Every morning, for every teacher who raises his or her hand in protest there will be one who parks his or her car (that is already scratched, dented and has a missing mirror), knowing full well that they might return to find it destroyed. For every teacher who hides behind a shield of totalizing fear, there are those who forge their own armor to defend the precious gift of honesty. For that gift will day ensure that a sharp pencil holds more value than a knife, and a book will be a greater source of excitement and adrenaline than an illegal hit. It will make a clean BA feel like the true path to personal and professional development. So projects are born: competitions and courses are set up with the aim to show our children that there is an alternative to the mafia. And that that alternative is called life.

 

Sadly one cannot assume that is will always be possible to avoid meeting people who parade silence around like some sort of career trophy. Certain individuals will always prefer to recite swathes of history- from Homo erectus to the Second World War- rather than "wasting " a precious lesson on the story that they are unconsciously helping to write. Our generation may be full of potential and new insights, but education systems still belongs in no uncertain terms to our parents’ generation.
We have a detailed understanding of our past, but we have some uncertain notions about our present (thanks in most part to the internet). How can we expect to take an active role in our own future if we are ill-informed about our present? When will the  time come to introduce Anti-Mafia legislation as a mandatory university exam? Do we really think we can take down multiple echelons of international organised crime without educating a population who see the application of the law as a utopic ideal rather than a concrete reality?
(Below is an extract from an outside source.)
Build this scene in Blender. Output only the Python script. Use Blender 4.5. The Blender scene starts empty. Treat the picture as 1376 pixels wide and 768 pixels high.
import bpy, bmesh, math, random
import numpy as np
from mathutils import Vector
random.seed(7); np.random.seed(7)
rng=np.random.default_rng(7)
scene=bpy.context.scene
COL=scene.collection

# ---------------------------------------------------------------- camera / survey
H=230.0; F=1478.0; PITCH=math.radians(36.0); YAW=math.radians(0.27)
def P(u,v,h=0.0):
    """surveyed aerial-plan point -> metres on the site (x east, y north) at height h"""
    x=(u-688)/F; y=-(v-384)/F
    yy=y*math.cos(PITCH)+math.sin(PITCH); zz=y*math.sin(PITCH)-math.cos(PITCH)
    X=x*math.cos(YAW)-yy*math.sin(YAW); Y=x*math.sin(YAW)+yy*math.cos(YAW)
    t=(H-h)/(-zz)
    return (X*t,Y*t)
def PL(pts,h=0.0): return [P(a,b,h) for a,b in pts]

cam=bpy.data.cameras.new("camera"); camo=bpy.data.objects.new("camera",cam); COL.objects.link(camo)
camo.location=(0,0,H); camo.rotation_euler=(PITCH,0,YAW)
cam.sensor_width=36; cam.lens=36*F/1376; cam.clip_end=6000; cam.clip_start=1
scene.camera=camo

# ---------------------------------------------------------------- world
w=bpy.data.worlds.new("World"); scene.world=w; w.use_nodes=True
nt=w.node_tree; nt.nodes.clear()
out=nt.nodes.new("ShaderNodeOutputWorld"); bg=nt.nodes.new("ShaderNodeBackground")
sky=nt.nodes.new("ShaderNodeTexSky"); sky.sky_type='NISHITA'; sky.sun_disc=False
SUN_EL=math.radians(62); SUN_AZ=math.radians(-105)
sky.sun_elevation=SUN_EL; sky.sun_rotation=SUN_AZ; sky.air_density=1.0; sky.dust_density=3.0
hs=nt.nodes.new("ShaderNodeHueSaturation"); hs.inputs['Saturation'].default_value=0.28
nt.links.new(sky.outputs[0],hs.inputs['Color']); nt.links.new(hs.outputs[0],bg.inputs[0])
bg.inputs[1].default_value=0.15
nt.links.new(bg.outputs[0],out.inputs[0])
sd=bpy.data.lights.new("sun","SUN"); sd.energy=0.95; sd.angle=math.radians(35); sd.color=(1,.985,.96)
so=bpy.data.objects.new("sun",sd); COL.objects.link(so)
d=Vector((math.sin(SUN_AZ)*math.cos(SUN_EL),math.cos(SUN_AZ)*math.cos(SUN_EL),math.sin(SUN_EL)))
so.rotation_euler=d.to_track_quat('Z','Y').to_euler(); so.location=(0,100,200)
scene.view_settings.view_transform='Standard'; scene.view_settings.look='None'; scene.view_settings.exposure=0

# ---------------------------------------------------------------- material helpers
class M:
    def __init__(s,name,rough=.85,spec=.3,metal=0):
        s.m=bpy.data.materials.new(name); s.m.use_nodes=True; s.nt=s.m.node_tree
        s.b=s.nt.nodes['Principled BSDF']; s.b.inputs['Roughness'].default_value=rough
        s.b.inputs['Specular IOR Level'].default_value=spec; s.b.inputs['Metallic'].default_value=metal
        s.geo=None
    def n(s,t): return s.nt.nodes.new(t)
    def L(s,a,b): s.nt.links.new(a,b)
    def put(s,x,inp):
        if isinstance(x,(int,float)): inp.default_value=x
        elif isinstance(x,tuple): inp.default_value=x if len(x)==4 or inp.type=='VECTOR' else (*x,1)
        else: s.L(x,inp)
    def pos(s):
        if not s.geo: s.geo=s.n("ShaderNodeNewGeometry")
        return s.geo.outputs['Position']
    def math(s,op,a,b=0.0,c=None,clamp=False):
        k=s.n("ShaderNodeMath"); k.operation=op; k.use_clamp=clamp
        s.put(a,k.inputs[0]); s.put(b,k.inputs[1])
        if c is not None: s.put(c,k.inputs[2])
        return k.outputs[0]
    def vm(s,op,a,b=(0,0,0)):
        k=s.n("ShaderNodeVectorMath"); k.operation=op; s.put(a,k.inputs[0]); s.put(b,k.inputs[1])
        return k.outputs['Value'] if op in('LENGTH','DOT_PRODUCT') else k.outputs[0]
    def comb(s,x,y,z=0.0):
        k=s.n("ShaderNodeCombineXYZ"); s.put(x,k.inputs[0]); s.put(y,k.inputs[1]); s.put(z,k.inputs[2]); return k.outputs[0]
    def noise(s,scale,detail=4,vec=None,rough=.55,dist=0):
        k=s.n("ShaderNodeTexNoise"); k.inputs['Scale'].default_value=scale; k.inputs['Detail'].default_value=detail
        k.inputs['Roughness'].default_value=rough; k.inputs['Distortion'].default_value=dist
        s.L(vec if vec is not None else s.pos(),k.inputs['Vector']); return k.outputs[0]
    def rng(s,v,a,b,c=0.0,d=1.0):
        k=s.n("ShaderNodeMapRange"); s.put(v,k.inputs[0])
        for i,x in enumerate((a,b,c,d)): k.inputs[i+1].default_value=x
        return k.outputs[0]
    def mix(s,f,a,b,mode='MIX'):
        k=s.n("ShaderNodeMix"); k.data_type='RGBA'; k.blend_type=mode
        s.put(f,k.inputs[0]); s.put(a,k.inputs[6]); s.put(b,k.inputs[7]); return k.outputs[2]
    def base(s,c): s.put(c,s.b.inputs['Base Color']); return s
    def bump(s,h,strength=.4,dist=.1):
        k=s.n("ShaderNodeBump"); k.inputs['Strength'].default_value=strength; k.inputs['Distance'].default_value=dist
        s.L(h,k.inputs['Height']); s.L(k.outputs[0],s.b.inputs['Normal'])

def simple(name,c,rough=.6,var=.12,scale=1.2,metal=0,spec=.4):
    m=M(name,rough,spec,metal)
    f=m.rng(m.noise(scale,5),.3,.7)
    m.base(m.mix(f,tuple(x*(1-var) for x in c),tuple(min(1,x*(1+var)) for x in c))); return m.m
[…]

How can we expect this utopic vision not to cloud the teaching of subjects like procedural criminal law? A minimum of honesty is again (and will always be) needed.

 

So I’d like to thank all those teachers who, whilst their mothers, girlfriends, daughters, grandchildren, sisters and families are sat at home waiting for them, put aside any personal fear in order to fight for those who love, and for those who still do not know how to love . I’d like to thank all those “invisible” women who save the lives of so many on a daily basis just through the personal choices they make. I thank those who are not intimidated by the place in which they live: whether that’s in a big city like Milan or a small town like Ciro Marina. I’d like to thank those who do everything they can to encourage little boys and girls to live and not just survive - often recreating school at home in places a school does not "exist" anymore.

 

This piece has been written in the feminine voice. Grammatically, figuratively and personally. But to end I would like to extend my heartfelt thanks to those women who manage to be fearlessly “masculine”, and those men who can unashamedly embrace the “feminine”. This article is dedicated to all feminists regardless of gender. It is dedicated to the teachers who prove that men can teach children to live and study with honesty, and that they can do so with true sensitivity. This article is for the lawyers, magistrates and doctors who prove that one does not need to have a male reproductive organ to carry to rebel courageously against the Mafia.

 

I thank those who are able to recognize themselves and their own visions in the definition of feminism as equal rights between men and women: men and women who can only prosper and benefit in the fight against the Mafia.